**Task description**
Copy out, exactly and without additions, the lines from the one that contains "Write a Blender" to the one that contains "SC.camera = cam_o", both ends included.

**Dataset extract**

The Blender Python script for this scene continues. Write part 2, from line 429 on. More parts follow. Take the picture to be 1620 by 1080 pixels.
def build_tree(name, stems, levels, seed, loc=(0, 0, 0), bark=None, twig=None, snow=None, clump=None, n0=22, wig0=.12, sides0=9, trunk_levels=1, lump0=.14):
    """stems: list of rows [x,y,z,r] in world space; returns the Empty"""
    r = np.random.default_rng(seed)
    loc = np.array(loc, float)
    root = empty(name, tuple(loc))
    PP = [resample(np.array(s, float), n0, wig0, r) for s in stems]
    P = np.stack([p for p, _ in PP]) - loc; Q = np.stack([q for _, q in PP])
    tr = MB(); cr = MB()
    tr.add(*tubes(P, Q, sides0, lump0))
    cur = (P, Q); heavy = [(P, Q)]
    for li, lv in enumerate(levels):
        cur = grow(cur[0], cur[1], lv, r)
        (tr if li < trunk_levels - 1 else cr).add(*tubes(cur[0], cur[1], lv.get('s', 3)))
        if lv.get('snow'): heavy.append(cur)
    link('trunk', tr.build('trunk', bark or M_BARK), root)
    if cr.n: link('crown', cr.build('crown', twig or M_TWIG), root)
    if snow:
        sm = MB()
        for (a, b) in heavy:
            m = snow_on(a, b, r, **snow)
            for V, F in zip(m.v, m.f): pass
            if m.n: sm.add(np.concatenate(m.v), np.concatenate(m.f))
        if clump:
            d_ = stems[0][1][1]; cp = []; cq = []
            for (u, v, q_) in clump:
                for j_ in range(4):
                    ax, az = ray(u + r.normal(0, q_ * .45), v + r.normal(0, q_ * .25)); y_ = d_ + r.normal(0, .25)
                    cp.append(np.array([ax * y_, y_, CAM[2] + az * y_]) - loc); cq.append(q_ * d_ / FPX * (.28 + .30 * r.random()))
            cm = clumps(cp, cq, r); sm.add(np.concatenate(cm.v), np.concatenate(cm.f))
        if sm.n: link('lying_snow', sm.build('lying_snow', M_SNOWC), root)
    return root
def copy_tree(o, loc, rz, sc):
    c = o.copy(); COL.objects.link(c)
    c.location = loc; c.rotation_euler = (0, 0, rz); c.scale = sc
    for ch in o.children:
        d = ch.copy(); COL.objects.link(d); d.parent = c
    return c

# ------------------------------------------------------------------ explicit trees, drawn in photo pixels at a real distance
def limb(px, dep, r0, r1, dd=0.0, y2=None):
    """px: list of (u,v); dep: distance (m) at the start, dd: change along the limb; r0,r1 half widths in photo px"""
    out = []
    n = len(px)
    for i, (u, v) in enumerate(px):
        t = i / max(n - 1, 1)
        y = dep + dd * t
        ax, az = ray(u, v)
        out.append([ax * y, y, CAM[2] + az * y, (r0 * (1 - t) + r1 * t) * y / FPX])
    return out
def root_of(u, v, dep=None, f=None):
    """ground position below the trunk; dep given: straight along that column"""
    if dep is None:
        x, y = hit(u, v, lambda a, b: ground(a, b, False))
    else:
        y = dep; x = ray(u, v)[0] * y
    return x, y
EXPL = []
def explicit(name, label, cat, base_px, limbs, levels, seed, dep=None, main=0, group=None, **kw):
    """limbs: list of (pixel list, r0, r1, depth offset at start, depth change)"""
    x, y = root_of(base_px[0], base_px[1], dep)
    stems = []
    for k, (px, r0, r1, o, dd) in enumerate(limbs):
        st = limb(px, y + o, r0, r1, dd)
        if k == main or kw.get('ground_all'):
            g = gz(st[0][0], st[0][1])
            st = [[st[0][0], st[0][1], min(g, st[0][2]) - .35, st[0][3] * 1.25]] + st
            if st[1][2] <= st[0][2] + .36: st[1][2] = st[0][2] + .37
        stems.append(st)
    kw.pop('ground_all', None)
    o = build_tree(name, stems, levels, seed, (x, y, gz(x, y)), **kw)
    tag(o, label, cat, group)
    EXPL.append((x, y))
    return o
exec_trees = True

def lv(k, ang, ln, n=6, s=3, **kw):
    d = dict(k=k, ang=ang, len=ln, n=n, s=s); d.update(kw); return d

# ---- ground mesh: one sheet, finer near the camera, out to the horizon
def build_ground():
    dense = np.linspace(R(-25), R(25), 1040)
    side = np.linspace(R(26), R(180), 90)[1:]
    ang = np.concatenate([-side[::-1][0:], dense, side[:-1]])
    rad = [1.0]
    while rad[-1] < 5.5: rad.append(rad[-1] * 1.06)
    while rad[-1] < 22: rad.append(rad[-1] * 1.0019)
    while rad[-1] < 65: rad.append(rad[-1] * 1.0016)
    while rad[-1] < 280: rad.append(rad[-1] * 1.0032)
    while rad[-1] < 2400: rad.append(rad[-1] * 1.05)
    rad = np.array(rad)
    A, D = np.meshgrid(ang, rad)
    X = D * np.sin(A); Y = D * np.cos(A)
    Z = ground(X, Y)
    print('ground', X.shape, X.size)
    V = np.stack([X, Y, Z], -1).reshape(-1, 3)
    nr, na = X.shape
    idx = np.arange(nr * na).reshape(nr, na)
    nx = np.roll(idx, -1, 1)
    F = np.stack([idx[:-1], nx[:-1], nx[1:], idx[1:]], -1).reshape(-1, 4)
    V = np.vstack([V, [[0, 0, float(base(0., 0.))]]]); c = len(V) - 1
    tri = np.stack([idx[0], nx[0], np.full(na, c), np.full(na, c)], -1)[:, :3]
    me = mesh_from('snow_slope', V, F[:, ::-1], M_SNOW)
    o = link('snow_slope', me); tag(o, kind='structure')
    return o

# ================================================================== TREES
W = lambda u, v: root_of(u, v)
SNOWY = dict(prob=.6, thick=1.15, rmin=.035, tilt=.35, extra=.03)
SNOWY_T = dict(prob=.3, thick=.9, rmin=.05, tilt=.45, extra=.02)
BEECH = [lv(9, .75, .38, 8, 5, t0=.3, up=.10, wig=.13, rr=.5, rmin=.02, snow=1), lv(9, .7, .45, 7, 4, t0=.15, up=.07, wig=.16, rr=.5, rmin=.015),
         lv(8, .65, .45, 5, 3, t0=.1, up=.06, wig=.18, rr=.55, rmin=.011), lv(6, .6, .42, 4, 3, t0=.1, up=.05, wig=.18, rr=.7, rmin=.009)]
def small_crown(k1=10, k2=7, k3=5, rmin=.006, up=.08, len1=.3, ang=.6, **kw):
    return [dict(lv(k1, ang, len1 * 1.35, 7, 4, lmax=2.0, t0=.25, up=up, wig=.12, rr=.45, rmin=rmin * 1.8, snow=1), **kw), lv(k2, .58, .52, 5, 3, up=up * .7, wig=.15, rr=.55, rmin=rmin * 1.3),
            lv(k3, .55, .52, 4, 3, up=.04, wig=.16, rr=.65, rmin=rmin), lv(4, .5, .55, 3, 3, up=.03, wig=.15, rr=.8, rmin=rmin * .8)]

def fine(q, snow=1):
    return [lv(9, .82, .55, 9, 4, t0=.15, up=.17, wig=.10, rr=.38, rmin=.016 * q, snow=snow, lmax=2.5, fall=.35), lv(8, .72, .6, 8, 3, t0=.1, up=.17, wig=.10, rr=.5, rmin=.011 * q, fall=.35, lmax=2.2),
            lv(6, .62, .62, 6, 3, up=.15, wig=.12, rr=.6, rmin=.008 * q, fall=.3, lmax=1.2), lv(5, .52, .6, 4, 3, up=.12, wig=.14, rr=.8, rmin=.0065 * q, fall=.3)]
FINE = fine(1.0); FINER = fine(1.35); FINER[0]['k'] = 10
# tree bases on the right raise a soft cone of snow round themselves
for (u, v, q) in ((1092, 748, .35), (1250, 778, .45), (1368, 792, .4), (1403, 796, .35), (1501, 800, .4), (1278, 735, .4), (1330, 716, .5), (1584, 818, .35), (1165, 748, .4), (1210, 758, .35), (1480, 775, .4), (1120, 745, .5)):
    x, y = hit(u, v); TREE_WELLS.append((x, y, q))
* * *
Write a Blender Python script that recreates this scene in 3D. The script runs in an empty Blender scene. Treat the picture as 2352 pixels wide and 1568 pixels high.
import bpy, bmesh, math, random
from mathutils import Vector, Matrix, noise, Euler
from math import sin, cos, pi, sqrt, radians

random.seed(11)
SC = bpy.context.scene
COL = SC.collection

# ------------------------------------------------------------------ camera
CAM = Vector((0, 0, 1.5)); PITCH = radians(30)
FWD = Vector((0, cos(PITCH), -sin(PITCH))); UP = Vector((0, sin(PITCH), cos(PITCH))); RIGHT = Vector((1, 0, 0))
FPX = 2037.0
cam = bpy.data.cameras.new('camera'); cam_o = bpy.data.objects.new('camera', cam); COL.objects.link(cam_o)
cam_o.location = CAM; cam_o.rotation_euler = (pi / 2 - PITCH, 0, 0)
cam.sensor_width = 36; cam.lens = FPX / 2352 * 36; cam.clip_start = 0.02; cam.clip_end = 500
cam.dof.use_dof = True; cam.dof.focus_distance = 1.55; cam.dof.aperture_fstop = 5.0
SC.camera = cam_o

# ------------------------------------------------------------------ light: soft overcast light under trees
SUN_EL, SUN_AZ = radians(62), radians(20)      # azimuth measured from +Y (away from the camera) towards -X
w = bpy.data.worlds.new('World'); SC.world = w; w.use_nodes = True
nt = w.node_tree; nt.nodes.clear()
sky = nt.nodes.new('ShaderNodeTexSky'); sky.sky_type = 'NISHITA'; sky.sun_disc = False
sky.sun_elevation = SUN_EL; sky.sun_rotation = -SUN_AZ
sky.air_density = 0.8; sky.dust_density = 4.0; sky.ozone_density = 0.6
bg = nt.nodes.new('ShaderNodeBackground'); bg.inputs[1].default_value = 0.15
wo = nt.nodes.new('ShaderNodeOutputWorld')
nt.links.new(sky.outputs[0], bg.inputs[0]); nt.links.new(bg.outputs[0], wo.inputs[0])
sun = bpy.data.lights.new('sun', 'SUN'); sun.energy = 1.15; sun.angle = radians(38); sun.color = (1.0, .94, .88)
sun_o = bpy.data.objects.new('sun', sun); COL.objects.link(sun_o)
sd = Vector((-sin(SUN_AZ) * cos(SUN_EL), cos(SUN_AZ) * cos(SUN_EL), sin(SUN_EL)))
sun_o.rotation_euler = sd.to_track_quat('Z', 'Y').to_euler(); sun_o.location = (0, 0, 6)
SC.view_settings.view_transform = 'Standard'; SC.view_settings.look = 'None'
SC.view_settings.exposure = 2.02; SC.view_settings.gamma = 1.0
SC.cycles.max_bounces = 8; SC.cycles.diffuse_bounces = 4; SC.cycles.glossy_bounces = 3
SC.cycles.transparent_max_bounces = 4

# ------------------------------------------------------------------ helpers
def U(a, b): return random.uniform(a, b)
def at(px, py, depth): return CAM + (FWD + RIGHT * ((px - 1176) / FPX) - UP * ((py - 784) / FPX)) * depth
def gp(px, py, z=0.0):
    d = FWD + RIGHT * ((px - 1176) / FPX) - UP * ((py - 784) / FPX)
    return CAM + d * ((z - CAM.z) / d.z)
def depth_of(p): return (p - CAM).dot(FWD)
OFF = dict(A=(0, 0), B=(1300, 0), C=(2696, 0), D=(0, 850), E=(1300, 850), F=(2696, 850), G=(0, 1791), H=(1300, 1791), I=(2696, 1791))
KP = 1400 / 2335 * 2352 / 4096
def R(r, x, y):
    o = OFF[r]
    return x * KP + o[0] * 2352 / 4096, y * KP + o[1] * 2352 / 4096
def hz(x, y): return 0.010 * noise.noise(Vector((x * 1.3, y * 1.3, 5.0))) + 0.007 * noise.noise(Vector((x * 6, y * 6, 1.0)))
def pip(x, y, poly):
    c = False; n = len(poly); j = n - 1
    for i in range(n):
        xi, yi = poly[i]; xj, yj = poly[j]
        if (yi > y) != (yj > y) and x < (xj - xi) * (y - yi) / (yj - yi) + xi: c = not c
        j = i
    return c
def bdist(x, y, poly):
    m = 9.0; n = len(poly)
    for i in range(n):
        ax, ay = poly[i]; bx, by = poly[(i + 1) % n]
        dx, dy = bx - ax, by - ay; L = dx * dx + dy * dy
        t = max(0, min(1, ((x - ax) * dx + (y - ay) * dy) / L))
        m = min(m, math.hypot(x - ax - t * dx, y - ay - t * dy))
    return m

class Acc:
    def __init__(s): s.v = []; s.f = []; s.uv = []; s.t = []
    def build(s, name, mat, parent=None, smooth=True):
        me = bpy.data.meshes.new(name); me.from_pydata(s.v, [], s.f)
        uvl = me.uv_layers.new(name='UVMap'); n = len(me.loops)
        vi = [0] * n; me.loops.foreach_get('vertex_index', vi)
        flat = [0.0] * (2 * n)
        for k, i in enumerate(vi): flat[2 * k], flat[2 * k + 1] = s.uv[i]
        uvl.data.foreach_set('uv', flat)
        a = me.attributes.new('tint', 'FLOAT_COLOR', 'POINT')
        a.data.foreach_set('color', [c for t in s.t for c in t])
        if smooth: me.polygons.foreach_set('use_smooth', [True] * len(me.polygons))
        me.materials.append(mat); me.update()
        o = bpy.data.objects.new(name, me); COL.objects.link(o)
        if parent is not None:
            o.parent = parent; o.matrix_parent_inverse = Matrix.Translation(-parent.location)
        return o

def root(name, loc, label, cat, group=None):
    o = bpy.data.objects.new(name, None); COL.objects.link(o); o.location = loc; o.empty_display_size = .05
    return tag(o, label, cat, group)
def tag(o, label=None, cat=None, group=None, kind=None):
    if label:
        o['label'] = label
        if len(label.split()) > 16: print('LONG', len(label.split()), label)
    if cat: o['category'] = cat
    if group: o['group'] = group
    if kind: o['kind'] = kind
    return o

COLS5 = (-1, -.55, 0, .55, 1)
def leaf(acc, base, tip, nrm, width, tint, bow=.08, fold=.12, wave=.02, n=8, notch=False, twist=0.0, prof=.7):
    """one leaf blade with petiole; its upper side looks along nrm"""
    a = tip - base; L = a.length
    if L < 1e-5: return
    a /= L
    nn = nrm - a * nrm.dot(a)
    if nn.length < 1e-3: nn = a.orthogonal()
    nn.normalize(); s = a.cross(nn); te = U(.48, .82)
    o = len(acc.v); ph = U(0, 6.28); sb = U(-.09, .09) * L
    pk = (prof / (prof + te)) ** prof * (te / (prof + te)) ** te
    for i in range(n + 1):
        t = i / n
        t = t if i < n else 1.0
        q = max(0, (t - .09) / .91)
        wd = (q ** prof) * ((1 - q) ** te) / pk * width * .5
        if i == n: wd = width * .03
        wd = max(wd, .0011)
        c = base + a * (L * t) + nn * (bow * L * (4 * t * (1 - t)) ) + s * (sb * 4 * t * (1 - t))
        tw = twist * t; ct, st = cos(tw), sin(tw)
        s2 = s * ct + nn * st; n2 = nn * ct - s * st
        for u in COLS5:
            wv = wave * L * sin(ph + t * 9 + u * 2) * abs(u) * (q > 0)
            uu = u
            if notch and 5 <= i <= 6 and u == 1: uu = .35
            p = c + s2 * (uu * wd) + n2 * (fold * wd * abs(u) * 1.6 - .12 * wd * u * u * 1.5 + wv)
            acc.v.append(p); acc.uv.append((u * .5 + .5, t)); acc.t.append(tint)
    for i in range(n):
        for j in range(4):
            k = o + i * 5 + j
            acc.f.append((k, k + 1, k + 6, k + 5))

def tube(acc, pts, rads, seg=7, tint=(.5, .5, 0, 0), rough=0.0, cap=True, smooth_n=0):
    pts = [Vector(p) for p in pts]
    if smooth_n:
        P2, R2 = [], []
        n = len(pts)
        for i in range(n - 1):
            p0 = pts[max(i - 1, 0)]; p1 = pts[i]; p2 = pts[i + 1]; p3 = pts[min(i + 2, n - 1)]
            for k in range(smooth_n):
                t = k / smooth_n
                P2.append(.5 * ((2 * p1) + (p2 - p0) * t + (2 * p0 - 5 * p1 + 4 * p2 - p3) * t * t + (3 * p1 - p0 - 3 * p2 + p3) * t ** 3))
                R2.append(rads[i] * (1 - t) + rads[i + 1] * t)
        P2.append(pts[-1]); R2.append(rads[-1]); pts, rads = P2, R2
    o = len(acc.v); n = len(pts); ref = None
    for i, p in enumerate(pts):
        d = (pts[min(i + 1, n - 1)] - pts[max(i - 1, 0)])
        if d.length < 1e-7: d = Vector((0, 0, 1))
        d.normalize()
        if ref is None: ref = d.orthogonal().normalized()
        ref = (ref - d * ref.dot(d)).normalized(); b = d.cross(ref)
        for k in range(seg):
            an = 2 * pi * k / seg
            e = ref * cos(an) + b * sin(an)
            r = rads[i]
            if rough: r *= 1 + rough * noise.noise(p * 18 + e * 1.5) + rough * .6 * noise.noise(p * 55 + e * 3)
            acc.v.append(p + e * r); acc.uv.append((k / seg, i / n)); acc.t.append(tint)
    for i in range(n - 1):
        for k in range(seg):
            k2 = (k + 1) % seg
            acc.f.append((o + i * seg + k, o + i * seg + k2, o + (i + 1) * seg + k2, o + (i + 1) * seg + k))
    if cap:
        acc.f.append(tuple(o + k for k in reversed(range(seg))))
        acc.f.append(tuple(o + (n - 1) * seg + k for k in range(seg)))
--
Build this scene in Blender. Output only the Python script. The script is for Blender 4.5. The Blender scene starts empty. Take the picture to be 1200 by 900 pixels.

**Solved exercise**
Write a Blender Python script that recreates this scene in 3D. The script runs in an empty Blender scene. Treat the picture as 2352 pixels wide and 1568 pixels high.
import bpy, bmesh, math, random
from mathutils import Vector, Matrix, noise, Euler
from math import sin, cos, pi, sqrt, radians

random.seed(11)
SC = bpy.context.scene
COL = SC.collection

# ------------------------------------------------------------------ camera
CAM = Vector((0, 0, 1.5)); PITCH = radians(30)
FWD = Vector((0, cos(PITCH), -sin(PITCH))); UP = Vector((0, sin(PITCH), cos(PITCH))); RIGHT = Vector((1, 0, 0))
FPX = 2037.0
cam = bpy.data.cameras.new('camera'); cam_o = bpy.data.objects.new('camera', cam); COL.objects.link(cam_o)
cam_o.location = CAM; cam_o.rotation_euler = (pi / 2 - PITCH, 0, 0)
cam.sensor_width = 36; cam.lens = FPX / 2352 * 36; cam.clip_start = 0.02; cam.clip_end = 500
cam.dof.use_dof = True; cam.dof.focus_distance = 1.55; cam.dof.aperture_fstop = 5.0
SC.camera = cam_o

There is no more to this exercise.